[DATA SEGMENT start]
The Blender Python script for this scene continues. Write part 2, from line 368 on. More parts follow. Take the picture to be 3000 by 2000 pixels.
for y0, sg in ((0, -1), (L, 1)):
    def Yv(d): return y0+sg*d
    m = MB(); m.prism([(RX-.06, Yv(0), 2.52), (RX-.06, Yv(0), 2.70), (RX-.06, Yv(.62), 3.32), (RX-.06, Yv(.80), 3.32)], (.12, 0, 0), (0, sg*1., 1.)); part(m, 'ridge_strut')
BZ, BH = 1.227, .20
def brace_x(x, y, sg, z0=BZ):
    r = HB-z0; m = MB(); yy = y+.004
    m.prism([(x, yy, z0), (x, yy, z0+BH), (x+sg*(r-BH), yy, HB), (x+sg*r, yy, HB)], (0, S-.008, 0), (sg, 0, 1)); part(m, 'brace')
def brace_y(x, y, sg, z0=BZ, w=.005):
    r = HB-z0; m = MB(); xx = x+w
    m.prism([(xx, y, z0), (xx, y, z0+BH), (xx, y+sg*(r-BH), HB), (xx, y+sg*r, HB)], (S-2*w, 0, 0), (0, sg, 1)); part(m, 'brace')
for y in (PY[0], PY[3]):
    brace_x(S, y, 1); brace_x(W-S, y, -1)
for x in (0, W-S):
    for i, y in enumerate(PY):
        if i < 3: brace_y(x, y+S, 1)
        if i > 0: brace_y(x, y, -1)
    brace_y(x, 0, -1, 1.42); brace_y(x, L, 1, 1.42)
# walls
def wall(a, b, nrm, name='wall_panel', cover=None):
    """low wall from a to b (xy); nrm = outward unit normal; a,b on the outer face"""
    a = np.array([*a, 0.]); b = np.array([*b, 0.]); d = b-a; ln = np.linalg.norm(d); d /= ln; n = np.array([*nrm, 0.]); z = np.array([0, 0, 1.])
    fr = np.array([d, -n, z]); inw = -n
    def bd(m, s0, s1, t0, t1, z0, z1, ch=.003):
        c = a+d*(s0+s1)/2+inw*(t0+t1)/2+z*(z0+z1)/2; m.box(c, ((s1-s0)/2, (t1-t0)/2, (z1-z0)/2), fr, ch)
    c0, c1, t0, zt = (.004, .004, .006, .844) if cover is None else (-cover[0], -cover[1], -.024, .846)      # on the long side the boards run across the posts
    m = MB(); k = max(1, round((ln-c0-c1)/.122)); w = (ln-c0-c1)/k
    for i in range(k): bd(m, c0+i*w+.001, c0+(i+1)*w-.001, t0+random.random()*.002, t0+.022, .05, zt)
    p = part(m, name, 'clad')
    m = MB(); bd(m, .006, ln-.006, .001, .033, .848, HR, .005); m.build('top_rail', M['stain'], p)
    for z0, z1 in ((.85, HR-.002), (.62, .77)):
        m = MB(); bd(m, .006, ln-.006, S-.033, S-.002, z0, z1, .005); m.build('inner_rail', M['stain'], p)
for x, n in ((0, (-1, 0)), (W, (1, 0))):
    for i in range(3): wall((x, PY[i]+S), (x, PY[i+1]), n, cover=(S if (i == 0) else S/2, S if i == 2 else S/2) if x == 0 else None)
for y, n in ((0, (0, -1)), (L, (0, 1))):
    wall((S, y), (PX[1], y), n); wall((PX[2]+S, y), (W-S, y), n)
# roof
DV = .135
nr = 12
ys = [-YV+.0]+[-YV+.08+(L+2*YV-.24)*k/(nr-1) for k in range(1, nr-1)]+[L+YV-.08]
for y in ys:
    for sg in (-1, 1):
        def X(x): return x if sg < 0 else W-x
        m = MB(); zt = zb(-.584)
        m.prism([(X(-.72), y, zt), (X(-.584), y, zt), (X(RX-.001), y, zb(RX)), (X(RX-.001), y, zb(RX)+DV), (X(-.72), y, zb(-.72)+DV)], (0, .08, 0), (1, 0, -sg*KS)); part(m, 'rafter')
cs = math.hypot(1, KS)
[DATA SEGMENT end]
### DIRECTIONS
Every line above needs to be retyped exactly.

### RESPONSE
The Blender Python script for this scene continues. Write part 2, from line 368 on. More parts follow. Take the picture to be 3000 by 2000 pixels.
for y0, sg in ((0, -1), (L, 1)):
    def Yv(d): return y0+sg*d
    m = MB(); m.prism([(RX-.06, Yv(0), 2.52), (RX-.06, Yv(0), 2.70), (RX-.06, Yv(.62), 3.32), (RX-.06, Yv(.80), 3.32)], (.12, 0, 0), (0, sg*1., 1.)); part(m, 'ridge_strut')
BZ, BH = 1.227, .20
def brace_x(x, y, sg, z0=BZ):
    r = HB-z0; m = MB(); yy = y+.004
    m.prism([(x, yy, z0), (x, yy, z0+BH), (x+sg*(r-BH), yy, HB), (x+sg*r, yy, HB)], (0, S-.008, 0), (sg, 0, 1)); part(m, 'brace')
def brace_y(x, y, sg, z0=BZ, w=.005):
    r = HB-z0; m = MB(); xx = x+w
    m.prism([(xx, y, z0), (xx, y, z0+BH), (xx, y+sg*(r-BH), HB), (xx, y+sg*r, HB)], (S-2*w, 0, 0), (0, sg, 1)); part(m, 'brace')
for y in (PY[0], PY[3]):
    brace_x(S, y, 1); brace_x(W-S, y, -1)
for x in (0, W-S):
    for i, y in enumerate(PY):
        if i < 3: brace_y(x, y+S, 1)
        if i > 0: brace_y(x, y, -1)
    brace_y(x, 0, -1, 1.42); brace_y(x, L, 1, 1.42)
# walls
def wall(a, b, nrm, name='wall_panel', cover=None):
    """low wall from a to b (xy); nrm = outward unit normal; a,b on the outer face"""
    a = np.array([*a, 0.]); b = np.array([*b, 0.]); d = b-a; ln = np.linalg.norm(d); d /= ln; n = np.array([*nrm, 0.]); z = np.array([0, 0, 1.])
    fr = np.array([d, -n, z]); inw = -n
    def bd(m, s0, s1, t0, t1, z0, z1, ch=.003):
        c = a+d*(s0+s1)/2+inw*(t0+t1)/2+z*(z0+z1)/2; m.box(c, ((s1-s0)/2, (t1-t0)/2, (z1-z0)/2), fr, ch)
    c0, c1, t0, zt = (.004, .004, .006, .844) if cover is None else (-cover[0], -cover[1], -.024, .846)      # on the long side the boards run across the posts
    m = MB(); k = max(1, round((ln-c0-c1)/.122)); w = (ln-c0-c1)/k
    for i in range(k): bd(m, c0+i*w+.001, c0+(i+1)*w-.001, t0+random.random()*.002, t0+.022, .05, zt)
    p = part(m, name, 'clad')
    m = MB(); bd(m, .006, ln-.006, .001, .033, .848, HR, .005); m.build('top_rail', M['stain'], p)
    for z0, z1 in ((.85, HR-.002), (.62, .77)):
        m = MB(); bd(m, .006, ln-.006, S-.033, S-.002, z0, z1, .005); m.build('inner_rail', M['stain'], p)
for x, n in ((0, (-1, 0)), (W, (1, 0))):
    for i in range(3): wall((x, PY[i]+S), (x, PY[i+1]), n, cover=(S if (i == 0) else S/2, S if i == 2 else S/2) if x == 0 else None)
for y, n in ((0, (0, -1)), (L, (0, 1))):
    wall((S, y), (PX[1], y), n); wall((PX[2]+S, y), (W-S, y), n)
# roof
DV = .135
nr = 12
ys = [-YV+.0]+[-YV+.08+(L+2*YV-.24)*k/(nr-1) for k in range(1, nr-1)]+[L+YV-.08]
for y in ys:
    for sg in (-1, 1):
        def X(x): return x if sg < 0 else W-x
        m = MB(); zt = zb(-.584)
        m.prism([(X(-.72), y, zt), (X(-.584), y, zt), (X(RX-.001), y, zb(RX)), (X(RX-.001), y, zb(RX)+DV), (X(-.72), y, zb(-.72)+DV)], (0, .08, 0), (1, 0, -sg*KS)); part(m, 'rafter')
cs = math.hypot(1, KS)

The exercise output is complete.